Reflections on the Emotional Content of Sparring

by Blaze W., JLAG dojo

aablaze_sparMany strong emotions come up in sparring — lots of fear, sometimes anger, joy, surprise, frustration, etc. — the emotions themselves are not a problem.  In fact, they’re a source of energy.  The problem is often the stories that we bring to sparring, or that come up in sparring, that have emotions and beliefs about ourselves attached.  Stories like “I have to win” or “I can’t look bad” or “I’m lousy at this” or “I’m going to get hurt.”  It’s the stories that freeze you up, take you out of the moment — that lead you to try to prove or disprove them, and doing that takes you out of relationship with your partner.  If the stories stay unconscious, they can lead you to hit too hard, or run too far, to move in abject fear, or strike in anger.  Then you’re not fighting your partner anymore, but with yourself, your past.  They’re your stories, so they’ll always come up in some form, but you can learn to make some space around them, and free yourself up more to be in the moment.  This also frees you up to access the power of the ground.
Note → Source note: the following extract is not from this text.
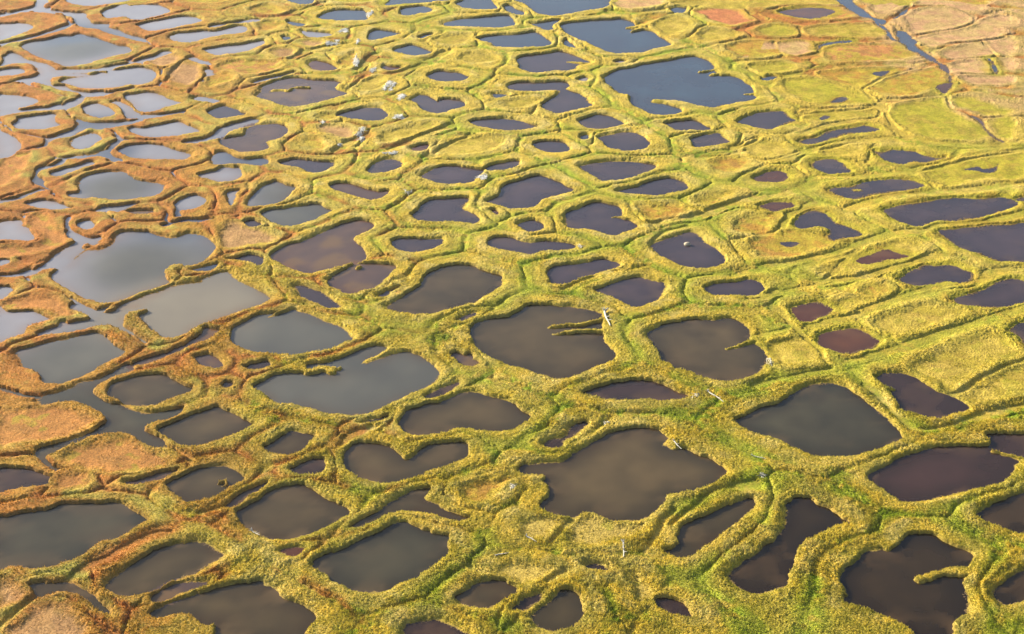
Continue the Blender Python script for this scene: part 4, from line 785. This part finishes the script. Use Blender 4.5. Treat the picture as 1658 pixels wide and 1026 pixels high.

The key is to focus your intent on being in the present and engaging your partner, with all your emotions, spirit, heart, intelligence and courage. When you and your partner are present and engaged, you can match and meet each other, play on your edge together. If you start a fight with the intent only to survive, then you’ll focus only on the fear and while you will survive, it won’t be that fun; if you start with the intent only to dominate your partner, you leave little room for spontaneity or new learning.  But if you start with the intent to be present and engage, then a whole different fight can emerge.